Un utilisateur français sur trois a « streamé » au moins une de ses chansons
A 68 ans, l’homme ne craint pas de changer d’avis. Il a enfin accepté de rendre disponible l’ensemble de sa discographie sur les plateformes de streaming musical. Comme Francis Cabrel et Taylor Swift, Jean-Jacques Goldman était un des derniers à s’y opposer, jugeant que ces services en ligne ne rémunéraient pas suffisamment les auteurs. Mais en trois ans, grâce au streaming, la consommation de musique en France a augmenté : + 12,7 % lors du premier semestre 2019, selon le Syndicat national de l’édition phonographique, soit 277 millions d’euros générés pour près de 5,5 millions d’abonnés payants à des sites tels Deezer ou Spotify. Une mutation qui a convaincu le chanteur et les équipes de son label, Epic/Sony Music. Non seulement « la musique est bonne », mais elle est désormais disponible sur Internet.
Et c’est un immense succès. Un utilisateur français sur trois a, depuis août, « streamé » au moins une de ses chansons, portant à 11 millions son nombre d’écoutes en deux semaines, rien que sur Spotify.
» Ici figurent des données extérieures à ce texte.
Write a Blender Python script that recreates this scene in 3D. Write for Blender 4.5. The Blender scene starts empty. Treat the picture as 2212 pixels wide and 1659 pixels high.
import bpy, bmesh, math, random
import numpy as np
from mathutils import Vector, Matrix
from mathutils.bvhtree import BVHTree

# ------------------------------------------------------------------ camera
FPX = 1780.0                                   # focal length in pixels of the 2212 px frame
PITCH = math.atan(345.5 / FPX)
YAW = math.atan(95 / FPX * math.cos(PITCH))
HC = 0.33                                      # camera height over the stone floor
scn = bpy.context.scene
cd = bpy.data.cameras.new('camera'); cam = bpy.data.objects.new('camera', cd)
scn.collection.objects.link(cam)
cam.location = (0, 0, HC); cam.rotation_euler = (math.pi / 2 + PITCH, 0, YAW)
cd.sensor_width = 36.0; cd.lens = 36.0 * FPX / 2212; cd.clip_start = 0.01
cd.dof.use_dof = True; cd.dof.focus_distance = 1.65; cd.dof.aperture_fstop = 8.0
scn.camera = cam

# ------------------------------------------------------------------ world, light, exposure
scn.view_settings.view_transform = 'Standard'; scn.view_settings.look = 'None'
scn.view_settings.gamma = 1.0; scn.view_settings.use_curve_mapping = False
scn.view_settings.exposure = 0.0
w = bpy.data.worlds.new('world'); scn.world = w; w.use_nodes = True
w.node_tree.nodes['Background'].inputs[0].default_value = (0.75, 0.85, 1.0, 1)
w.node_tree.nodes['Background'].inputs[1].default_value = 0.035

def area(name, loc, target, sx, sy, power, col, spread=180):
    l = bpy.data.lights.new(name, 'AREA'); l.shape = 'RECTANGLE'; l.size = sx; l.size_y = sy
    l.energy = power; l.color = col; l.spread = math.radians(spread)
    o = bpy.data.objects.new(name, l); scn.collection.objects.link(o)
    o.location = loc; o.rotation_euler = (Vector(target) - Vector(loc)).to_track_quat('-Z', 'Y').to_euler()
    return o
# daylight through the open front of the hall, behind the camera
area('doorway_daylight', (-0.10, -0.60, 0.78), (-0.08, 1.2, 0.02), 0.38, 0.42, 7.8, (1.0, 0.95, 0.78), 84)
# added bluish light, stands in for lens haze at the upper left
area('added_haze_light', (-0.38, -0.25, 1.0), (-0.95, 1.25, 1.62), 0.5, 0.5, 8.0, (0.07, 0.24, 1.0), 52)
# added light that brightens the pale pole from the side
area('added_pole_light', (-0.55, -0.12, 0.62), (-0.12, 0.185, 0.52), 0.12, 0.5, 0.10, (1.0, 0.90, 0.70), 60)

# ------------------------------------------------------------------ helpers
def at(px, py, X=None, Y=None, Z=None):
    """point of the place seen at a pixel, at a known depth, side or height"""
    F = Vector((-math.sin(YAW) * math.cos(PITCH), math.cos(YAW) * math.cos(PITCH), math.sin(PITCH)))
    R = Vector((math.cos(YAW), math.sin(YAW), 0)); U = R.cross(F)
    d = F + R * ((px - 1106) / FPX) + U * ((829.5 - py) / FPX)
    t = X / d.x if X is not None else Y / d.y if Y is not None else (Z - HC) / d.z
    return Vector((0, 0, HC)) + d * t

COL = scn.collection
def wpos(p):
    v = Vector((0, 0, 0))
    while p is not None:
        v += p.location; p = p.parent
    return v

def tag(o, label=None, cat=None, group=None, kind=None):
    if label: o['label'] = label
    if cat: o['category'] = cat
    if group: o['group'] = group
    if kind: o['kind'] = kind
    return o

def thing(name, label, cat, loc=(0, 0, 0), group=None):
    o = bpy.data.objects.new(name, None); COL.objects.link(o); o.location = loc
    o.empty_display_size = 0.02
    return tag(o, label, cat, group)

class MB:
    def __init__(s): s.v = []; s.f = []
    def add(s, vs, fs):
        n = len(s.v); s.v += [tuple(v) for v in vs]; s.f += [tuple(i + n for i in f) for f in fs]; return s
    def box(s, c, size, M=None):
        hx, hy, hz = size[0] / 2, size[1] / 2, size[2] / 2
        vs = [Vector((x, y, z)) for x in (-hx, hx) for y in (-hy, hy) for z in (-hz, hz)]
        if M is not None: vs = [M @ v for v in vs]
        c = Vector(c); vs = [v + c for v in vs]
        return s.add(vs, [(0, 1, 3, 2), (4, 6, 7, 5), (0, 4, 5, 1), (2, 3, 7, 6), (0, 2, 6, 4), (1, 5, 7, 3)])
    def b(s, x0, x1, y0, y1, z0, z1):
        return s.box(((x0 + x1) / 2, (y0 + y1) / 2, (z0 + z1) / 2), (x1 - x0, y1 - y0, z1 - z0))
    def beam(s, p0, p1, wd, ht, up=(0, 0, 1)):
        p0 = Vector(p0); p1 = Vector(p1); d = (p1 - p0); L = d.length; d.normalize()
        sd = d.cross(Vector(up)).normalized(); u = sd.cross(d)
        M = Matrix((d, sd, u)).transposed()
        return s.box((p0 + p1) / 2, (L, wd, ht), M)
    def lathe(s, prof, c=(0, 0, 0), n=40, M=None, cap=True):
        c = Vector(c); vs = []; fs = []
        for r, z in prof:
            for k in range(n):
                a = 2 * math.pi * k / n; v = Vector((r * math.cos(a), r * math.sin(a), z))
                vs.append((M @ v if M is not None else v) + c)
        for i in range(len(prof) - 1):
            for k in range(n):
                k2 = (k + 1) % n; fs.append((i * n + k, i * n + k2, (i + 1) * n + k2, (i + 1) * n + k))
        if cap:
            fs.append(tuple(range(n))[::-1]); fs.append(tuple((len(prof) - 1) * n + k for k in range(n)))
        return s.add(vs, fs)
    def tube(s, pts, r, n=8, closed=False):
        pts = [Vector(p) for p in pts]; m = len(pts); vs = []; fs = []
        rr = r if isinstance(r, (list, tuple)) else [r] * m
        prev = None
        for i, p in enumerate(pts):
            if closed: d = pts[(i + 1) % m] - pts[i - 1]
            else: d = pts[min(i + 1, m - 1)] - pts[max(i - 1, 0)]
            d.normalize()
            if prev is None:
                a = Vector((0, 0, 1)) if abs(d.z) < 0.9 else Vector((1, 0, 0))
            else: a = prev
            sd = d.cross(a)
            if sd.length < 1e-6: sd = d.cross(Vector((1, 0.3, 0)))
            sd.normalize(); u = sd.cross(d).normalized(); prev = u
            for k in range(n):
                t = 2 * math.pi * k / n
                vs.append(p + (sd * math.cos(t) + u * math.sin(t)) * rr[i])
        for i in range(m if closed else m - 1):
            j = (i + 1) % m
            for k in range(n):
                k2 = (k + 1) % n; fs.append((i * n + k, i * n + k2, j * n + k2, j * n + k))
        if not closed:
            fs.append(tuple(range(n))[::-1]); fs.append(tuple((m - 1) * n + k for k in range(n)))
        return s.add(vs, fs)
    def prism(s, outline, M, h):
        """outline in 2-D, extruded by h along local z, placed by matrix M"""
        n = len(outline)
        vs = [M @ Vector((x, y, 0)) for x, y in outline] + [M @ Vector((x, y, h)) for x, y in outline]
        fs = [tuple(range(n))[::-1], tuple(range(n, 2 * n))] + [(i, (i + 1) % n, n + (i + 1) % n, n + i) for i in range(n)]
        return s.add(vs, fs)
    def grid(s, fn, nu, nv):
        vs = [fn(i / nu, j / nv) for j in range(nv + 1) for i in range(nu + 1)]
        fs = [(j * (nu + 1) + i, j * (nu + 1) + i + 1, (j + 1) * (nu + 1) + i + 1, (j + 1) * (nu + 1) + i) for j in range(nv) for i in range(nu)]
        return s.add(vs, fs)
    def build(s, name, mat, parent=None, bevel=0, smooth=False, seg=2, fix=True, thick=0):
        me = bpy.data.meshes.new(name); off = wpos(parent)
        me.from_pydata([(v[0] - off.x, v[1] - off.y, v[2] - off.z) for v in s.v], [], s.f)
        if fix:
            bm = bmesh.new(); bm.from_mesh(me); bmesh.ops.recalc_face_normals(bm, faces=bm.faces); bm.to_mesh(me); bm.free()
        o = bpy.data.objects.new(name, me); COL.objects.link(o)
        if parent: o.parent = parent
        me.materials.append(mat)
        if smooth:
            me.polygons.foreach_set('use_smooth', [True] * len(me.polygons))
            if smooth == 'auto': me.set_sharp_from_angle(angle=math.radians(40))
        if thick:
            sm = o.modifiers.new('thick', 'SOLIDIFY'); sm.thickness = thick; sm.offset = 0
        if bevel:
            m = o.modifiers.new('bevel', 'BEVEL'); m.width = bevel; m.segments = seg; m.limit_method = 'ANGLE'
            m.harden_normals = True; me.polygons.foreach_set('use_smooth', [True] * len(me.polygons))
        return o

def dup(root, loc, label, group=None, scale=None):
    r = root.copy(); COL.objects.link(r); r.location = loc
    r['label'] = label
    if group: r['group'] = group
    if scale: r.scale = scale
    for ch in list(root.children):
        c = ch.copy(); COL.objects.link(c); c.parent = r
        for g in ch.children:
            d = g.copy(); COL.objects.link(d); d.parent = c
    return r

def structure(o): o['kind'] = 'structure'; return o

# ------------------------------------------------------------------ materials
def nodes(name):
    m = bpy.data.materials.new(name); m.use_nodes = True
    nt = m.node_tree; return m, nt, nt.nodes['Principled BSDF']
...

Les auditeurs des pays francophones sont les plus demandeurs ; viennent ensuite ceux des Etats-Unis… et du Royaume-Uni. Sans avoir sorti de disque depuis 2001, Jean-Jacques reste dans les oreilles du public, des jeunes surtout, entre 18 et 44 ans. « Il garde une aura forte. Son luxe est d’avoir pu résister jusqu’à maintenant. Mais à son niveau de notoriété, ne pas être en streaming, c’est perdre de l’argent », explique Vincent Frerebeau, du label Tôt ou Tard.
A la fin de cet été, un autre événement se préparait dans l’existence si calme du chanteur : un retour sous les feux de l’actualité. Le 2 septembre, il a fait un passage à la télévision dans l’émission « Quotidien », présentée par Yann Barthès sur TMC. Un message enregistré à l’avance, filmé dans le jardin de sa villa marseillaise et relayé plus de 8 millions de fois sur Twitter. Une surprise pour les fans qui n’avaient pas vu leur idole depuis que, en 2013, pendant un spectacle des Enfoirés, il était monté sur scène à l’improviste. « Il leur a juste souhaité une bonne année parce qu’il trouve cette émission utile et courageuse », nous rapporte Alexis Grosbois. Cette apparition dans un programme politico-humoristique prouve que Goldman ne conserve pas seulement un lien fort avec la vie médiatique française, mais aussi un intérêt pour un journalisme qui penche à gauche. Depuis, silence radio. Mêmes Les Enfoirés préparent le spectacle sans lui. Il aura lieu en janvier, « mais, depuis 2016, il n’est plus impliqué », précise Anne Marcassus, directrice artistique de l’événement. Sur son île, c’est uniquement pour le bonheur de Nathalie et de leurs filles que Jean-Jacques Goldman gratte sa guitare. Brexit ou pas Brexit, rien ne le fera renoncer à ses habitudes. Jogging chaque matin… La contagion du flegme britannique.